Kathleen: To me, fashion and costume design are two completely different things, and each has their role. But I think the role of a costume designer is to tell the story of these characters through their clothing. So when you start working with brands, as long as it fits the story and the character, I understand that collaboration. But if you’re doing an entire movie with one brand, it doesn’t really make a lot of sense to me.

Kasia: I feel exactly the same. But I feel like Gilded Age is very much influenced by fashion. We all have fashion coded in our brains, we know John Galliano, we know Christian Dior, we know the excitement that fashion causes in the world. I feel like there is a continuous influence, but in the end, it all comes down to character, and whether the character calls for that influence or not.

Danny: There’s a long history of Hollywood influencing fashion and then fashion entering film production. You think of Audrey Hepburn, for example, as being a prime example of that. But I think that when it comes to pure storytelling, and the vulnerability that you’re asking of the actors and of the audience, it’s important that there is a distinction between storytelling and commerce-driven platforming of entertainment as a delivery system for fashion. We need to know what we’re watching, and we need to know when we’re being merchandised too.
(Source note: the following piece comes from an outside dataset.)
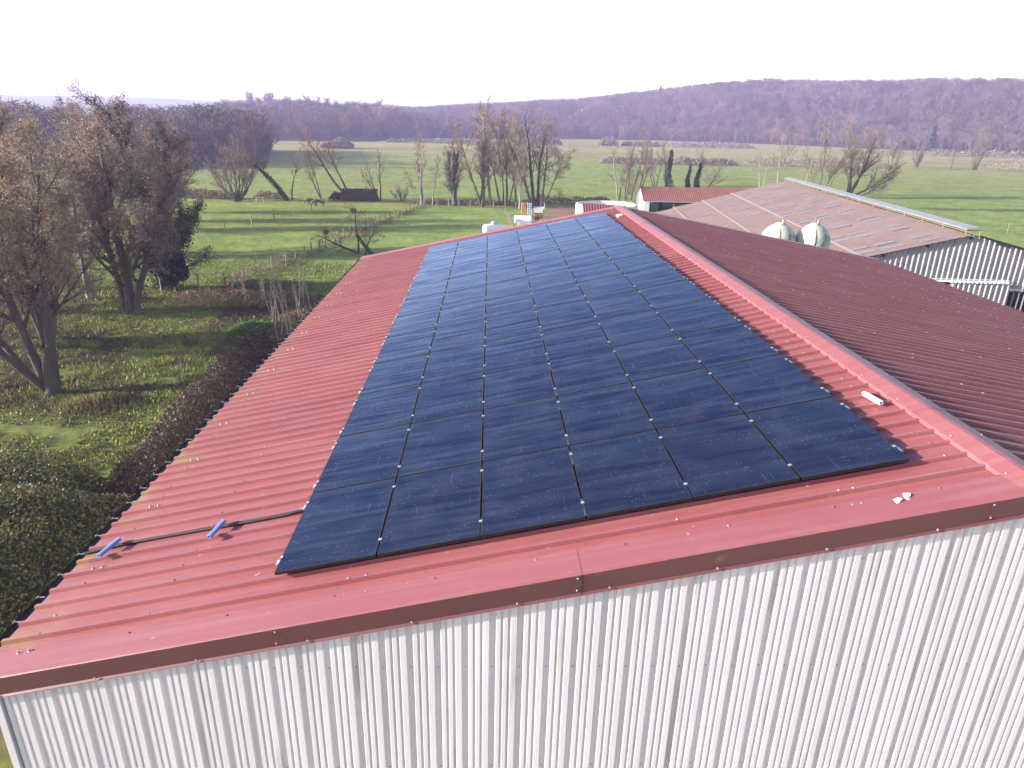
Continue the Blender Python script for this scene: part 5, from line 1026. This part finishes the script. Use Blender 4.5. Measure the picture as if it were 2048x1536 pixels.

Christina: I think working with an amazing fashion designer would be incredible, but I think there is sometimes a lack of cultural diversity, sizes, and even showing grit and poverty and struggle that I don’t feel that fashion can always portray. Fashion is amazing in certain circumstances and situations, but I think when you’re trying to tell really beautiful projects, like Moonlight, and all these other great narrative stories, it would be difficult to do that with fashion. 

Consolata: I think the fashion has to be completely subservient to the story and only makes sense in the context of the story. The minute you become too aware of things, I think it’s distracting, and that’s a disaster. I think that it can be controlled, it can be useful, but it has to be dealt with incredibly carefully.